Task directions:
In the listing that follows, retype every line from the first through the one containing "FPX, CX, HY, EYE = 4028.0, 853.0, 660.0, 1.5". Pictures are to be left out.
----------
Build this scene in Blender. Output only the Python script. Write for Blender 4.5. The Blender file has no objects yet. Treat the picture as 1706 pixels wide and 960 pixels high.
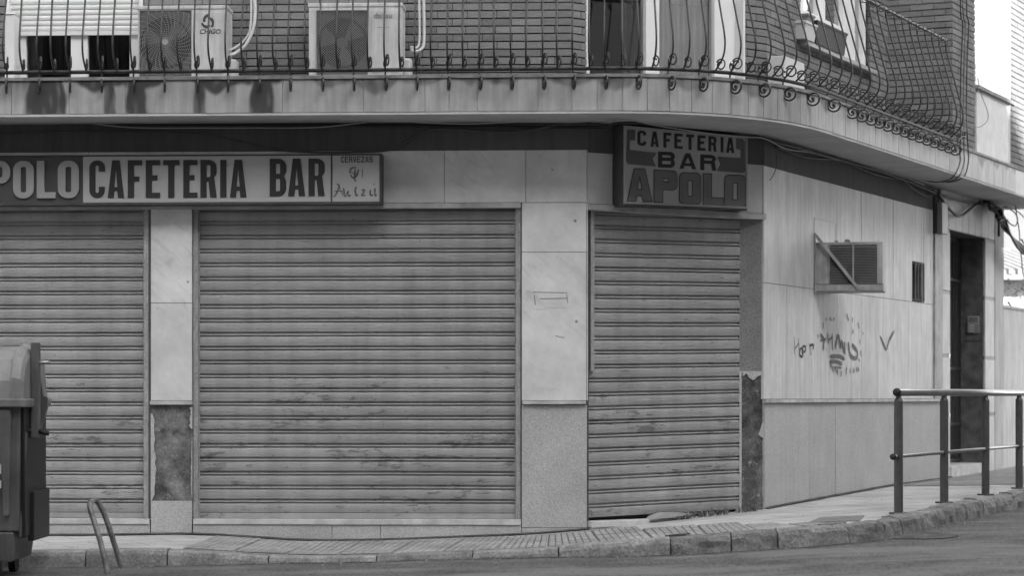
import bpy, bmesh, math, random
from mathutils import Vector, Matrix, noise
random.seed(7)
R = math.radians
Pi = math.pi
scene = bpy.context.scene
C = scene.collection
FPX, CX, HY, EYE = 4028.0, 853.0, 660.0, 1.5

# ------------------------------------------------------------------ camera
cd = bpy.data.cameras.new('camera'); cam = bpy.data.objects.new('camera', cd); C.objects.link(cam)
cam.location = (0, 0, EYE); cam.rotation_euler = (R(90), 0, 0)
cd.sensor_width = 36; cd.lens = FPX / 1706 * 36; cd.shift_y = (HY - 480) / 1706
cd.clip_start = 0.1; cd.clip_end = 3000
cd.dof.use_dof = True; cd.dof.focus_distance = 20.6; cd.dof.aperture_fstop = 2.0
scene.camera = cam
# ------------------------------------------------------------------ light
SUN_EL = R(35); SUN_H = Vector((0.5, -0.866, 0))
sdir = Vector((SUN_H.x * math.cos(SUN_EL), SUN_H.y * math.cos(SUN_EL), math.sin(SUN_EL)))
w = bpy.data.worlds.new('World'); scene.world = w; w.use_nodes = True
nt = w.node_tree; nt.nodes.clear()
sk = nt.nodes.new('ShaderNodeTexSky'); sk.sky_type = 'NISHITA'; sk.sun_disc = False
sk.sun_elevation = SUN_EL; sk.sun_rotation = math.atan2(SUN_H.x, SUN_H.y); sk.dust_density = 2.0
bw = nt.nodes.new('ShaderNodeRGBToBW'); bg = nt.nodes.new('ShaderNodeBackground'); wo = nt.nodes.new('ShaderNodeOutputWorld')
nt.links.new(sk.outputs[0], bw.inputs[0]); nt.links.new(bw.outputs[0], bg.inputs[0]); nt.links.new(bg.outputs[0], wo.inputs[0])
bg.inputs[1].default_value = 0.15
sl = bpy.data.lights.new('sun', 'SUN'); sl.energy = 4.0; sl.angle = R(0.53); sl.color = (1, 1, 1)
so = bpy.data.objects.new('sun', sl); C.objects.link(so); so.rotation_euler = sdir.to_track_quat('Z', 'Y').to_euler()
vs = scene.view_settings; vs.view_transform = 'Standard'; vs.look = 'None'; vs.gamma = 1; vs.exposure = 2.66
vs.use_curve_mapping = False

# ------------------------------------------------------------------ helpers
class Fr:
    """a facade frame: x runs along the wall, y into the wall, z up"""
    def __init__(s, ox, oy, a):
        s.ox, s.oy, s.a = ox, oy, a
        s.dx, s.dy = math.cos(a), math.sin(a); s.nx, s.ny = s.dy, -s.dx
        s.M = Matrix.Translation((ox, oy, 0)) @ Matrix.Rotation(a, 4, 'Z')
    def u(s, px, v=0.0):
        t = (px - CX) / FPX
        return (t * (s.oy + v * s.ny) - s.ox - v * s.nx) / (s.dx - t * s.dy)
    def Y(s, px, v=0.0): return s.oy + s.u(px, v) * s.dy + v * s.ny
    def z(s, py, px, v=0.0): return EYE + (HY - py) * s.Y(px, v) / FPX
    def p(s, px, py, v=0.0): return Vector((s.u(px, v), -v, s.z(py, px, v)))
    def off(s, u, v): return Fr(s.ox + u * s.dx + v * s.nx, s.oy + u * s.dy + v * s.ny, s.a)
    def world(s, u, v=0.0): return (s.ox + u * s.dx + v * s.nx, s.oy + u * s.dy + v * s.ny)
WF = Fr(0, 0, 0)
SA = math.atan2(2.154, 1)
F = Fr(0.633, 20.14, math.atan(-0.047))
G = Fr(0.633, 20.14, math.atan2(1.13, 1.587)); GL = math.hypot(1.13, 1.587)
S = Fr(2.22, 21.27, SA)
UF = Fr(0.496, 20.40, math.atan(-0.047))
UG = Fr(0.496, 20.40, math.atan2(1.54, 1.814)); UGL = math.hypot(1.54, 1.814)
US = Fr(2.31, 21.94, SA)
PL = Fr(3.963, 25.50, SA - math.pi / 2); PLL = 0.694
PF = Fr(4.593, 25.21, SA)

WM = {}
def rel(o, parent, M):
    WM[o.name] = M.copy()
    if parent is not None:
        o.parent = parent; L = WM[parent.name].inverted() @ M
    else: L = M
    o.matrix_basis = L
def thing(name, label, cat, loc=(0, 0, 0), rz=0, group=None):
    o = bpy.data.objects.new(name, None); C.objects.link(o); o.empty_display_size = .1
    rel(o, None, Matrix.Translation(loc) @ Matrix.Rotation(rz, 4, 'Z'))
    o['label'] = label; o['category'] = cat
    if group: o['group'] = group
    return o
def obj(name, bm, m, parent=None, fr=None, M=None, smooth=False, bevel=0, label=None):
    me = bpy.data.meshes.new(name)
    if isinstance(bm, bpy.types.Mesh): me = bm
    else:
        bmesh.ops.recalc_face_normals(bm, faces=bm.faces[:]) ; bm.to_mesh(me); bm.free()
    if m is not None:
        me.materials.clear(); me.materials.append(m)
    if smooth:
        for p in me.polygons: p.use_smooth = True
    o = bpy.data.objects.new(name, me); C.objects.link(o)
    if M is None: M = fr.M if fr is not None else (WM[parent.name] if parent is not None else Matrix())
    rel(o, parent, M)
    if bevel:
        b = o.modifiers.new('bevel', 'BEVEL'); b.width = bevel; b.segments = 2; b.limit_method = 'ANGLE'
    if label: o['label'] = label
    return o
def struct(o): o['kind'] = 'structure'; return o
def tag(o, label, cat, group=None):
    o['label'] = label; o['category'] = cat
    if group: o['group'] = group
    return o
def box(bm, x0, x1, y0, y1, z0, z1, M=None):
    if x0 > x1: x0, x1 = x1, x0
    if y0 > y1: y0, y1 = y1, y0
    if z0 > z1: z0, z1 = z1, z0
    v = [bm.verts.new(((M @ Vector((x, y, z))) if M else (x, y, z))) for x in (x0, x1) for y in (y0, y1) for z in (z0, z1)]
    for f in ((0, 1, 3, 2), (4, 6, 7, 5), (0, 4, 5, 1), (2, 3, 7, 6), (0, 2, 6, 4), (1, 5, 7, 3)):
        bm.faces.new([v[i] for i in f])
    return v
def nb(): return bmesh.new()
def vbox(bm, u0, u1, v0, v1, z0, z1): return box(bm, u0, u1, -v1, -v0, z0, z1)   # v = outward
def smoothpts(pts, n=6):
    pts = [Vector(p) for p in pts]
    if len(pts) < 3: return pts
    out = []
    P = [pts[0] * 2 - pts[1]] + pts + [pts[-1] * 2 - pts[-2]]
    for i in range(1, len(P) - 2):
        a, b, c, d = P[i - 1:i + 3]
        for k in range(n):
            t = k / n
            out.append(0.5 * ((2 * b) + (c - a) * t + (2 * a - 5 * b + 4 * c - d) * t * t + (3 * b - a - 3 * c + d) * t ** 3))
    out.append(pts[-1]); return out
def tube(bm, pts, r, n=6, cap=True):
    pts = [Vector(p) for p in pts]; rs = r if isinstance(r, (list, tuple)) else [r] * len(pts)
    rings = []; T0 = (pts[1] - pts[0]).normalized()
    up = Vector((0, 0, 1)) if abs(T0.z) < .9 else Vector((1, 0, 0))
    N = T0.cross(up).normalized()
    for i, p in enumerate(pts):
        T = (pts[min(i + 1, len(pts) - 1)] - pts[max(i - 1, 0)])
        if T.length < 1e-9: T = T0
        T.normalize(); N = (N - T * N.dot(T))
        if N.length < 1e-6: N = T.orthogonal()
        N.normalize(); B = T.cross(N)
        rings.append([bm.verts.new(p + (N * math.cos(2 * math.pi * k / n) + B * math.sin(2 * math.pi * k / n)) * rs[i]) for k in range(n)])
    for a, b in zip(rings, rings[1:]):
        for k in range(n): bm.faces.new((a[k], a[(k + 1) % n], b[(k + 1) % n], b[k]))
    if cap: bm.faces.new(rings[0]); bm.faces.new(rings[-1])
def prism(bm, poly, v0, v1):
    """poly in (x,z), extruded from y=-v0 to y=-v1"""
    a = [bm.verts.new((x, -v0, z)) for x, z in poly]; b = [bm.verts.new((x, -v1, z)) for x, z in poly]
    bm.faces.new(a); bm.faces.new(b)
    for i in range(len(poly)): j = (i + 1) % len(poly); bm.faces.new((a[i], a[j], b[j], b[i]))
def disc(bm, cx, cz, r, v0, v1, n=20):
    prism(bm, [(cx + r * math.cos(2 * math.pi * k / n), cz + r * math.sin(2 * math.pi * k / n)) for k in range(n)], v0, v1)
def rects_minus(u0, u1, z0, z1, holes):
    us = sorted({u0, u1, *[min(max(h[k], u0), u1) for h in holes for k in (0, 1)]})
    zs = sorted({z0, z1, *[min(max(h[k], z0), z1) for h in holes for k in (2, 3)]})
    out = []
    for a, b in zip(us, us[1:]):
        run = None
        for c, d in zip(zs, zs[1:]):
            mu, mz = (a + b) / 2, (c + d) / 2
            if any(h[0] < mu < h[1] and h[2] < mz < h[3] for h in holes):
                if run: out.append((a, b, *run)); run = None
            else: run = (run[0], d) if run else (c, d)
        if run: out.append((a, b, *run))
    return out
def interp(x, tab):
    if x <= tab[0][0]: return tab[0][1]
    for (a, b), (c, d) in zip(tab, tab[1:]):
        if x <= c:
            t = (x - a) / (c - a); return b + (d - b) * t
    return tab[-1][1]
def sinterp(x, tab, r=.25):
    return sum(interp(x + k * r, tab) for k in (-1, -.5, 0, .5, 1)) / 5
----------
Solution:
Build this scene in Blender. Output only the Python script. Write for Blender 4.5. The Blender file has no objects yet. Treat the picture as 1706 pixels wide and 960 pixels high.
import bpy, bmesh, math, random
from mathutils import Vector, Matrix, noise
random.seed(7)
R = math.radians
Pi = math.pi
scene = bpy.context.scene
C = scene.collection
FPX, CX, HY, EYE = 4028.0, 853.0, 660.0, 1.5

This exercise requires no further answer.